↓↓↓

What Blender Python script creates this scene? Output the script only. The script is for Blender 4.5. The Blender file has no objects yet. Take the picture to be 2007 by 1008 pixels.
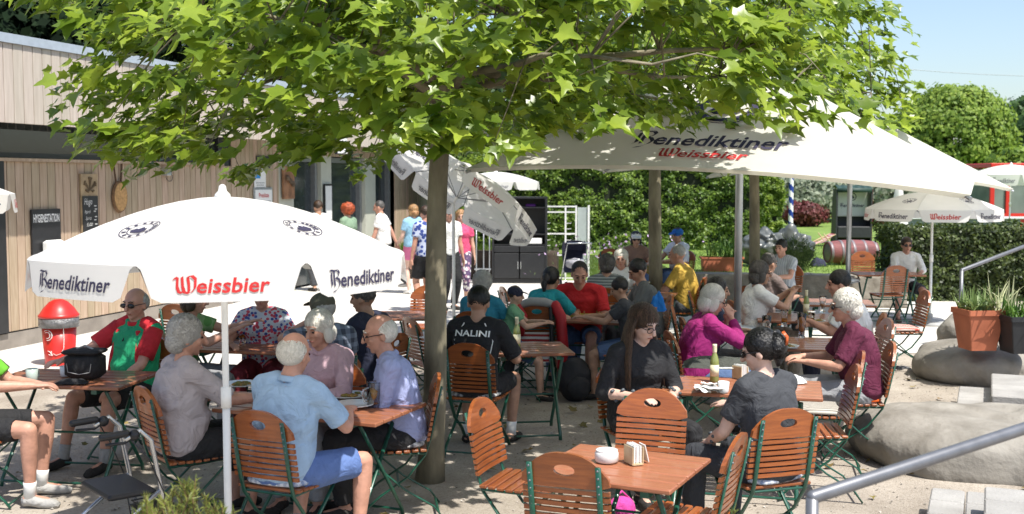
import bpy, math, random
import numpy as np
from mathutils import Vector, Matrix, Euler, noise
V = Vector
R = math.radians
rnd = random.Random(7)
S = bpy.context.scene
COL = S.collection
# ---------------------------------------------------------------- camera, sky, sun, exposure
CH, F, HX, HY, YH = 2.15, 2200.0, 1003.5, 504.0, 352.0
PITCH = math.atan((HY - YH) / F)
cd = bpy.data.cameras.new('camera'); cam = bpy.data.objects.new('camera', cd); COL.objects.link(cam)
cam.location = (0, 0, CH); cam.rotation_euler = (R(90) - PITCH, 0, 0)
cd.sensor_width = 36; cd.lens = 36 * F / 2007; cd.clip_end = 600; cd.clip_start = 0.1
cd.dof.use_dof = True; cd.dof.focus_distance = 7.6; cd.dof.aperture_fstop = 4.0
S.camera = cam
SUN_EL, SUN_AZ = 62, 140          # azimuth clockwise from +Y (90 = from the right)
w = bpy.data.worlds.new('World'); S.world = w; w.use_nodes = True
wn = w.node_tree.nodes; sky = wn.new('ShaderNodeTexSky'); sky.sky_type = 'NISHITA'; sky.sun_disc = False
sky.sun_elevation = R(SUN_EL); sky.sun_rotation = R(SUN_AZ); sky.air_density = 1.0; sky.dust_density = 1.5; sky.ozone_density = 1.2
w.node_tree.links.new(sky.outputs[0], wn['Background'].inputs[0]); wn['Background'].inputs[1].default_value = 0.12
sl = bpy.data.lights.new('sun', 'SUN'); sl.energy = 4.2; sl.angle = R(0.5); sl.color = (1, .955, .88)
so = bpy.data.objects.new('sun', sl); COL.objects.link(so)
sd = V((math.sin(R(SUN_AZ)) * math.cos(R(SUN_EL)), math.cos(R(SUN_AZ)) * math.cos(R(SUN_EL)), math.sin(R(SUN_EL))))
so.rotation_euler = sd.to_track_quat('Z', 'Y').to_euler(); so.location = sd * 30
S.view_settings.view_transform = 'Standard'; S.view_settings.look = 'None'; S.view_settings.exposure = 0.75; S.view_settings.gamma = 1
S.cycles.max_bounces = 8; S.cycles.transparent_max_bounces = 8; S.cycles.use_denoising = True

def ray(px, py):
    dx, dy = (px - HX) / F, (HY - py) / F
    return V((dx, math.cos(PITCH) + dy * math.sin(PITCH), dy * math.cos(PITCH) - math.sin(PITCH)))
def at(px, py, z):
    r = ray(px, py); t = (z - CH) / r.z
    return V((r.x * t, r.y * t, z))
def atY(px, py, Y):
    r = ray(px, py); t = Y / r.y
    return V((r.x * t, Y, CH + r.z * t))

# ---------------------------------------------------------------- materials
MC = {}
def mat(name, col, rough=.6, var=.12, scale=12, bump=0, metal=0, trans=0, coat=0, stretch=(1, 1, 1), isl=0, col2=None, bscale=None, spec=.5, objr=0, gen=False, bdist=.01, dist=0):
    if name in MC: return MC[name]
    m = bpy.data.materials.new(name); m.use_nodes = True; nt = m.node_tree; N = nt.nodes; L = nt.links
    p = N['Principled BSDF']; out = N['Material Output']
    p.inputs['Roughness'].default_value = rough; p.inputs['Metallic'].default_value = metal
    p.inputs['Coat Weight'].default_value = coat; p.inputs['Specular IOR Level'].default_value = spec
    tc = N.new('ShaderNodeTexCoord'); mp = N.new('ShaderNodeMapping'); mp.inputs['Scale'].default_value = stretch
    L.new(tc.outputs['Object'], mp.inputs[0])
    nz = N.new('ShaderNodeTexNoise'); nz.inputs['Scale'].default_value = scale; nz.inputs['Detail'].default_value = 5
    L.new(mp.outputs[0], nz.inputs['Vector'])
    rp = N.new('ShaderNodeValToRGB'); e = rp.color_ramp.elements; e[0].position = .3; e[1].position = .7
    c2 = col2 if col2 else tuple(min(1, c * (1 + var)) for c in col)
    c1 = col if col2 else tuple(c * (1 - var) for c in col)
    e[0].color = (*c1, 1); e[1].color = (*c2, 1); L.new(nz.outputs['Fac'], rp.inputs[0])
    src = rp.outputs[0]
    if isl or objr:
        hs = N.new('ShaderNodeHueSaturation')
        if isl: g = N.new('ShaderNodeNewGeometry'); o = g.outputs['Random Per Island']; a = isl
        else: g = N.new('ShaderNodeObjectInfo'); o = g.outputs['Random']; a = objr
        mr = N.new('ShaderNodeMapRange'); mr.inputs['To Min'].default_value = 1 - a; mr.inputs['To Max'].default_value = 1 + a
        L.new(o, mr.inputs[0]); L.new(mr.outputs[0], hs.inputs['Value'])
        if isl:
            mr2 = N.new('ShaderNodeMapRange'); mr2.inputs['To Min'].default_value = .515; mr2.inputs['To Max'].default_value = .485
            L.new(o, mr2.inputs[0]); L.new(mr2.outputs[0], hs.inputs['Hue'])
        L.new(src, hs.inputs['Color']); src = hs.outputs[0]
    L.new(src, p.inputs['Base Color'])
    if bump:
        b = N.new('ShaderNodeBump'); b.inputs['Strength'].default_value = min(1, bump); b.inputs['Distance'].default_value = bdist
        n2 = N.new('ShaderNodeTexNoise'); n2.inputs['Scale'].default_value = bscale or scale * 3; n2.inputs['Detail'].default_value = 6 if not dist else 3; n2.inputs['Distortion'].default_value = dist
        L.new(mp.outputs[0], n2.inputs['Vector']); L.new(n2.outputs['Fac'], b.inputs['Height']); L.new(b.outputs[0], p.inputs['Normal'])
    if trans:
        t = N.new('ShaderNodeBsdfTranslucent'); mx = N.new('ShaderNodeMixShader'); mx.inputs[0].default_value = trans
        L.new(src, t.inputs[0]); L.new(p.outputs[0], mx.inputs[1]); L.new(t.outputs[0], mx.inputs[2]); L.new(mx.outputs[0], out.inputs[0])
    MC[name] = m; return m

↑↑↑

▶ **TASK DIRECTIONS**
Omit the pictures and output all of the other material exactly.

▶ **ANSWER BELOW**
What Blender Python script creates this scene? Output the script only. The script is for Blender 4.5. The Blender file has no objects yet. Take the picture to be 2007 by 1008 pixels.
import bpy, math, random
import numpy as np
from mathutils import Vector, Matrix, Euler, noise
V = Vector
R = math.radians
rnd = random.Random(7)
S = bpy.context.scene
COL = S.collection
# ---------------------------------------------------------------- camera, sky, sun, exposure
CH, F, HX, HY, YH = 2.15, 2200.0, 1003.5, 504.0, 352.0
PITCH = math.atan((HY - YH) / F)
cd = bpy.data.cameras.new('camera'); cam = bpy.data.objects.new('camera', cd); COL.objects.link(cam)
cam.location = (0, 0, CH); cam.rotation_euler = (R(90) - PITCH, 0, 0)
cd.sensor_width = 36; cd.lens = 36 * F / 2007; cd.clip_end = 600; cd.clip_start = 0.1
cd.dof.use_dof = True; cd.dof.focus_distance = 7.6; cd.dof.aperture_fstop = 4.0
S.camera = cam
SUN_EL, SUN_AZ = 62, 140          # azimuth clockwise from +Y (90 = from the right)
w = bpy.data.worlds.new('World'); S.world = w; w.use_nodes = True
wn = w.node_tree.nodes; sky = wn.new('ShaderNodeTexSky'); sky.sky_type = 'NISHITA'; sky.sun_disc = False
sky.sun_elevation = R(SUN_EL); sky.sun_rotation = R(SUN_AZ); sky.air_density = 1.0; sky.dust_density = 1.5; sky.ozone_density = 1.2
w.node_tree.links.new(sky.outputs[0], wn['Background'].inputs[0]); wn['Background'].inputs[1].default_value = 0.12
sl = bpy.data.lights.new('sun', 'SUN'); sl.energy = 4.2; sl.angle = R(0.5); sl.color = (1, .955, .88)
so = bpy.data.objects.new('sun', sl); COL.objects.link(so)
sd = V((math.sin(R(SUN_AZ)) * math.cos(R(SUN_EL)), math.cos(R(SUN_AZ)) * math.cos(R(SUN_EL)), math.sin(R(SUN_EL))))
so.rotation_euler = sd.to_track_quat('Z', 'Y').to_euler(); so.location = sd * 30
S.view_settings.view_transform = 'Standard'; S.view_settings.look = 'None'; S.view_settings.exposure = 0.75; S.view_settings.gamma = 1
S.cycles.max_bounces = 8; S.cycles.transparent_max_bounces = 8; S.cycles.use_denoising = True

def ray(px, py):
    dx, dy = (px - HX) / F, (HY - py) / F
    return V((dx, math.cos(PITCH) + dy * math.sin(PITCH), dy * math.cos(PITCH) - math.sin(PITCH)))
def at(px, py, z):
    r = ray(px, py); t = (z - CH) / r.z
    return V((r.x * t, r.y * t, z))
def atY(px, py, Y):
    r = ray(px, py); t = Y / r.y
    return V((r.x * t, Y, CH + r.z * t))

# ---------------------------------------------------------------- materials
MC = {}
def mat(name, col, rough=.6, var=.12, scale=12, bump=0, metal=0, trans=0, coat=0, stretch=(1, 1, 1), isl=0, col2=None, bscale=None, spec=.5, objr=0, gen=False, bdist=.01, dist=0):
    if name in MC: return MC[name]
    m = bpy.data.materials.new(name); m.use_nodes = True; nt = m.node_tree; N = nt.nodes; L = nt.links
    p = N['Principled BSDF']; out = N['Material Output']
    p.inputs['Roughness'].default_value = rough; p.inputs['Metallic'].default_value = metal
    p.inputs['Coat Weight'].default_value = coat; p.inputs['Specular IOR Level'].default_value = spec
    tc = N.new('ShaderNodeTexCoord'); mp = N.new('ShaderNodeMapping'); mp.inputs['Scale'].default_value = stretch
    L.new(tc.outputs['Object'], mp.inputs[0])
    nz = N.new('ShaderNodeTexNoise'); nz.inputs['Scale'].default_value = scale; nz.inputs['Detail'].default_value = 5
    L.new(mp.outputs[0], nz.inputs['Vector'])
    rp = N.new('ShaderNodeValToRGB'); e = rp.color_ramp.elements; e[0].position = .3; e[1].position = .7
    c2 = col2 if col2 else tuple(min(1, c * (1 + var)) for c in col)
    c1 = col if col2 else tuple(c * (1 - var) for c in col)
    e[0].color = (*c1, 1); e[1].color = (*c2, 1); L.new(nz.outputs['Fac'], rp.inputs[0])
    src = rp.outputs[0]
    if isl or objr:
        hs = N.new('ShaderNodeHueSaturation')
        if isl: g = N.new('ShaderNodeNewGeometry'); o = g.outputs['Random Per Island']; a = isl
        else: g = N.new('ShaderNodeObjectInfo'); o = g.outputs['Random']; a = objr
        mr = N.new('ShaderNodeMapRange'); mr.inputs['To Min'].default_value = 1 - a; mr.inputs['To Max'].default_value = 1 + a
        L.new(o, mr.inputs[0]); L.new(mr.outputs[0], hs.inputs['Value'])
        if isl:
            mr2 = N.new('ShaderNodeMapRange'); mr2.inputs['To Min'].default_value = .515; mr2.inputs['To Max'].default_value = .485
            L.new(o, mr2.inputs[0]); L.new(mr2.outputs[0], hs.inputs['Hue'])
        L.new(src, hs.inputs['Color']); src = hs.outputs[0]
    L.new(src, p.inputs['Base Color'])
    if bump:
        b = N.new('ShaderNodeBump'); b.inputs['Strength'].default_value = min(1, bump); b.inputs['Distance'].default_value = bdist
        n2 = N.new('ShaderNodeTexNoise'); n2.inputs['Scale'].default_value = bscale or scale * 3; n2.inputs['Detail'].default_value = 6 if not dist else 3; n2.inputs['Distortion'].default_value = dist
        L.new(mp.outputs[0], n2.inputs['Vector']); L.new(n2.outputs['Fac'], b.inputs['Height']); L.new(b.outputs[0], p.inputs['Normal'])
    if trans:
        t = N.new('ShaderNodeBsdfTranslucent'); mx = N.new('ShaderNodeMixShader'); mx.inputs[0].default_value = trans
        L.new(src, t.inputs[0]); L.new(p.outputs[0], mx.inputs[1]); L.new(t.outputs[0], mx.inputs[2]); L.new(mx.outputs[0], out.inputs[0])
    MC[name] = m; return m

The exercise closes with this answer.